Por quê acredita-se que se torne um melhor músico aquele que estuda música, e um melhor ator aquele que estuda (inclusive na sua teoria e história) o teatro; mas não se associa o estudo da literatura à boa produção literária? Não quero passar uma impressão conservadora que determina previamente que o bom escritor será o estudioso de literatura (isso seria inclusive a meu ver uma afirmação dura e errônea), apenas questionar o por quê do distanciamento tão imenso entre a crítica, a teoria, e o fazer literário. É como se crítico e escritor dividissem de forma sagrada um trabalho que toca a ambos como espécie de time, mas no qual é expressamente proibido a um fazer o trabalho do outro.

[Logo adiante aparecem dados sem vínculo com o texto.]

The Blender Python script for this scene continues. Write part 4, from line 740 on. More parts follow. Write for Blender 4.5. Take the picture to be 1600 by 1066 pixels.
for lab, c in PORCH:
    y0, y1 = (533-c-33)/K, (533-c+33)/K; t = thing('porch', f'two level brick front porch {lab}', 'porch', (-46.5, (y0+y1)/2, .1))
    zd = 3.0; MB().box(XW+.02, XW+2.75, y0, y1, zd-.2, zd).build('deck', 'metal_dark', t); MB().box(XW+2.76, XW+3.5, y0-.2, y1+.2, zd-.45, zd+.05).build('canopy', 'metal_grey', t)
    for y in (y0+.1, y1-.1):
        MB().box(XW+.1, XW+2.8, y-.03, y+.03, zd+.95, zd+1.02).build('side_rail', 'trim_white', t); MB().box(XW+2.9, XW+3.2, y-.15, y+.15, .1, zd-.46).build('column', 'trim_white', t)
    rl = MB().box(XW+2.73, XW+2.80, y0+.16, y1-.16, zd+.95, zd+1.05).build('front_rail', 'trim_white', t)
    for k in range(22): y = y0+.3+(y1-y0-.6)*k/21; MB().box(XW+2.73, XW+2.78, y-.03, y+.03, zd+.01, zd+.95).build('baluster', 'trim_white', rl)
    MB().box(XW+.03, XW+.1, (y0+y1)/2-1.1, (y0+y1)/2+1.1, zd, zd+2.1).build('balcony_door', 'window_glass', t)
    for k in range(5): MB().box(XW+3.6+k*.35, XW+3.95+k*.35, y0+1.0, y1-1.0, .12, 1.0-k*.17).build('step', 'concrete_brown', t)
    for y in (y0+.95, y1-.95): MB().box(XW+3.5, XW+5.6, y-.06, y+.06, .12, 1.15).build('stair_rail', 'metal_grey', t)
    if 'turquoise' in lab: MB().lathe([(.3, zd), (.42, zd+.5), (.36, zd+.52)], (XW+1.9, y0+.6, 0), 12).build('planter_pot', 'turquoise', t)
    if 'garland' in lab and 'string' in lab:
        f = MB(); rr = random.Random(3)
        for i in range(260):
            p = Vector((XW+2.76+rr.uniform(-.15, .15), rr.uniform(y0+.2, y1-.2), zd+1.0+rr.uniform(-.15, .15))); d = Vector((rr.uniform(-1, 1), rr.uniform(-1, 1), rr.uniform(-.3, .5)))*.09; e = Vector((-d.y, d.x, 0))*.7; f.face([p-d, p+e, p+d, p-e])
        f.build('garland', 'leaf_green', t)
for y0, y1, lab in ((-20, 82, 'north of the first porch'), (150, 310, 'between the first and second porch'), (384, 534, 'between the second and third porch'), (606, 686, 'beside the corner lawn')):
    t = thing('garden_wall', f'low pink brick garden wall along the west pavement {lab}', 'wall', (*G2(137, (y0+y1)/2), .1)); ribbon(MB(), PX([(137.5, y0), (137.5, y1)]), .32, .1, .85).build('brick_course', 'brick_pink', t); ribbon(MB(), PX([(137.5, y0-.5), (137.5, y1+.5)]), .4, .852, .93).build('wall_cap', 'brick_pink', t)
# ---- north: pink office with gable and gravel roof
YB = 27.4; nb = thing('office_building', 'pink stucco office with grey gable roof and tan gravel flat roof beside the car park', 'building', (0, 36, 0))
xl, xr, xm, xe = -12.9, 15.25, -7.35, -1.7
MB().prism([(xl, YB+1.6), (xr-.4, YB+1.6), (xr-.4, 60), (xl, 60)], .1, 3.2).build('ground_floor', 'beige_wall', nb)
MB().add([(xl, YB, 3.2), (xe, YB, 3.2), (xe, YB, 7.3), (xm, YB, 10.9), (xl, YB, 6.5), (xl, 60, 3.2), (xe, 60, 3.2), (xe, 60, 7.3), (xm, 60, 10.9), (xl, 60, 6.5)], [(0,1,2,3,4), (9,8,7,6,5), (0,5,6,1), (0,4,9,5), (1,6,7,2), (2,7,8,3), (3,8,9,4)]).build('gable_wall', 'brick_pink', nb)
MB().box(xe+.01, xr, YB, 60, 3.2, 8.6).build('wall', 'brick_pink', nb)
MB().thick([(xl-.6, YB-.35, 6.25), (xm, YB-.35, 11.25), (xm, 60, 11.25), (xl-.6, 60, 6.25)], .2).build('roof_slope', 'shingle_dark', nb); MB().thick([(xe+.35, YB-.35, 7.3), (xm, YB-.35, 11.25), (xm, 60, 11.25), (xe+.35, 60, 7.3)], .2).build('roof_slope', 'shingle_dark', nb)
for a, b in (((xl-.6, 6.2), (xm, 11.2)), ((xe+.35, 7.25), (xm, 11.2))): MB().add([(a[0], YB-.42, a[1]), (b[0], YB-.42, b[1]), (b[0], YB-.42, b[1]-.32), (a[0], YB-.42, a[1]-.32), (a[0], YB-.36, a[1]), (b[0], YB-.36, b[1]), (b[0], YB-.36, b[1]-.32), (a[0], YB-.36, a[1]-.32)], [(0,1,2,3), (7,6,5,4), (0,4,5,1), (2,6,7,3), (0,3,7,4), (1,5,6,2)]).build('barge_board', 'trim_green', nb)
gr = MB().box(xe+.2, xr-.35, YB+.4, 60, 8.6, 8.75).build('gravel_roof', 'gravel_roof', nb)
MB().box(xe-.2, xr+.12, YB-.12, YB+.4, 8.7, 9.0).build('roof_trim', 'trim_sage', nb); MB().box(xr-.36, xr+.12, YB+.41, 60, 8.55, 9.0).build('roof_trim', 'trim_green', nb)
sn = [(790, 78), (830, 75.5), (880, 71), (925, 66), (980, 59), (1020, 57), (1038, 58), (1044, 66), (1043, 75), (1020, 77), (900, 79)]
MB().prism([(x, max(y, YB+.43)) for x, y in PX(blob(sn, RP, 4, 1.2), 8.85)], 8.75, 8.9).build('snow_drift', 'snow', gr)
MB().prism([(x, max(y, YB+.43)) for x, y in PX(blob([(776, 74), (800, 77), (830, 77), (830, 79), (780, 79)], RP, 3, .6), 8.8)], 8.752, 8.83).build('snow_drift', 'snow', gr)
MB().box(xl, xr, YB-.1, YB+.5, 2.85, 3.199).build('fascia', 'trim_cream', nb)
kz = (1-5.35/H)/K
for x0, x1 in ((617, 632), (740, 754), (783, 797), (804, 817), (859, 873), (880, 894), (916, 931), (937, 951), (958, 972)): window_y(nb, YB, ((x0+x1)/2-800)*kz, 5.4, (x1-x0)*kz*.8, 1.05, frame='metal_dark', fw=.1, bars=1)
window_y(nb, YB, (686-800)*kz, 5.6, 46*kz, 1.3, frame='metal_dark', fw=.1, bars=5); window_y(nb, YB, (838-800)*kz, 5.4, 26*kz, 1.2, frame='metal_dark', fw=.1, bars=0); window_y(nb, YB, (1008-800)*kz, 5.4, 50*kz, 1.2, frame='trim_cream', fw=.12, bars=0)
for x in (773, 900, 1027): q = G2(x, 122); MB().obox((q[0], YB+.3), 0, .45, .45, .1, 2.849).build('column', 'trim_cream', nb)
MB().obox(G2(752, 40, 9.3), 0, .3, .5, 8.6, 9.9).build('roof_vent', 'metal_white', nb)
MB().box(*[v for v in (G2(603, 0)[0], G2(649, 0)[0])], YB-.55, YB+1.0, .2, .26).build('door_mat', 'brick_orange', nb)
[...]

É de fato uma curiosidade levemente preocupada o que me move nessa reflexão. Não tenho ainda (e me pareceria estranho ter) hipóteses bem embasadas para comprovar, teorias a argumentar. Resta-me apenas essa vontade de diálogo a respeito, essa necessidade de compreender quais são as implicações desse lugar isolado no qual foi metida a figura ranzinza e solitária, essa espécie de gênio de talento inexplicável não “ensinavel”, no qual francamente não acredito. Se tantos artistas reconhecidos a menos tempo na história que o escritor, lutaram por um espaço acadêmico, por um lugar de troca e formação, por não ter mais o glamour e o peso das artes ditas dons que se nasce possuindo, aprende sozinho, aprende fazendo... A serviço de quê está esse afastamento da arte da escrita de sua teoria, de sua crítica, de seu estudo? A serviço de quê formamos críticos e teóricos com máscaras estereotípicas de frustrados e amargos, prontos a detonar seus inimigos artistas incompreendidos, tantas vezes cobrados justamente na sua falta de diálogo com a teoria?
Me incomodam profundamente tanto a imagem estereotípica do crítico mal amado e amargurado, quanto do escritor gênio incompreendido e inatingível. Me parece que a ambos falta a liberdade de ser, ao menos por vezes, justamente o outro.